Cabreras’ property. Courtney enters the Cabreras’ property at Estelle Mountain Road, on

the eastern side. As it runs to the western side, it forks. As of the beginning of 2016, the

northern fork provided the only access to the Miller, Lutz, and Beckman properties. The

southern fork provided the easiest access (though not the only access) to the Arculeo

property. (See attachment A [to our opinion in Cabrera I.].)

“Aerial photos showed that Courtney had existed at least since 1974. Cobb-

Cabrera admitted that, before purchasing her property, she was aware of Courtney.

4 “Arculeo lived on his property. To go to and from his property, he and his family

had always used Courtney. He believed he had a right to do so, because ‘[i]t was the road

to [his] house.’ He knew it was a private road, not a public road.

“Miller, too, lived on his property. To get to and from his property, he and his

family had always used Courtney. He believed he had a right to do so because ‘[n]obody

ever told [him he] couldn’t.’ In addition, after five years, he understood that he had a

prescriptive right to Courtney. He knew it was a private road, not a public road.

“The Beckmans lived on their property. To get to their property, they had always

used Courtney. They believed they had a right to do so because it was the way to get to

their property.

“Gonzalo Fuerte was the Beckmans’ predecessor in interest. He owned their

property from 1998 to 2014. He lived there for about two years, from 2005 to 2007.

Otherwise, he rented it out. To get to and from his property, he had always used

Courtney. He believed he had a right to, because ‘it was the only in and out.’ His tenants

also always used Courtney.

“Lutz did not live on his property.

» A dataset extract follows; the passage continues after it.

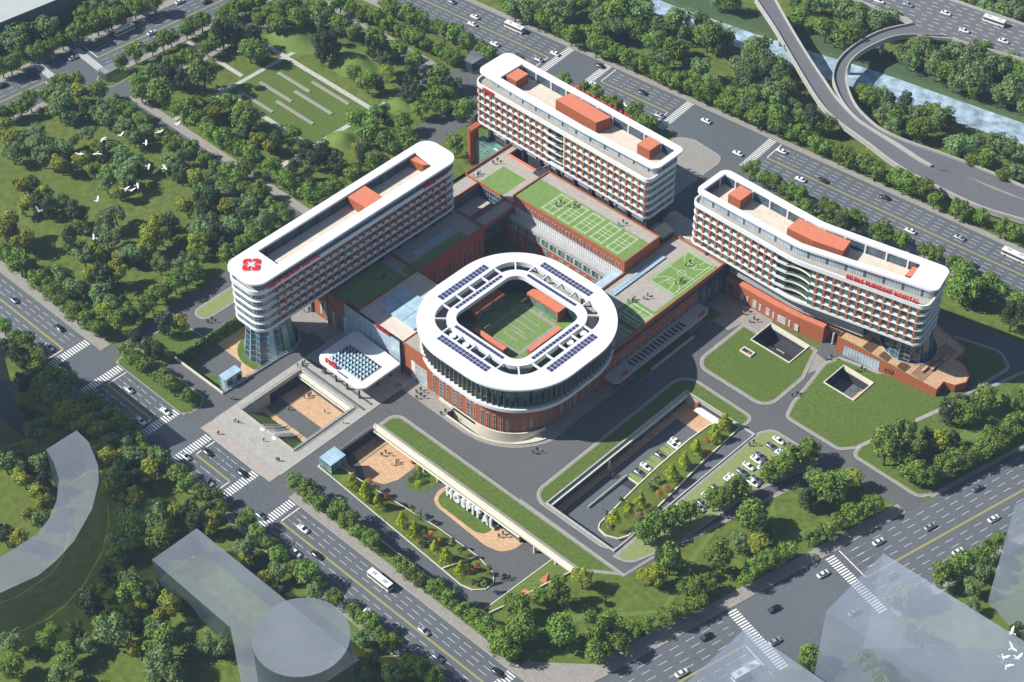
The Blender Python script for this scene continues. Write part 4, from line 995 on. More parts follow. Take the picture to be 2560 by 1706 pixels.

However, he went there ‘[s]ometimes once a

month, sometimes several times a month.’ To get to and from his property, he had

always used Courtney. He believed he had the right to, because ‘[i]t was a road that

everybody in the neighborhood used . . . .’

“Miller had a bulldozer; he, with the help of others in the neighborhood,

maintained Courtney. Arculeo and Fuerte contributed money to the maintenance.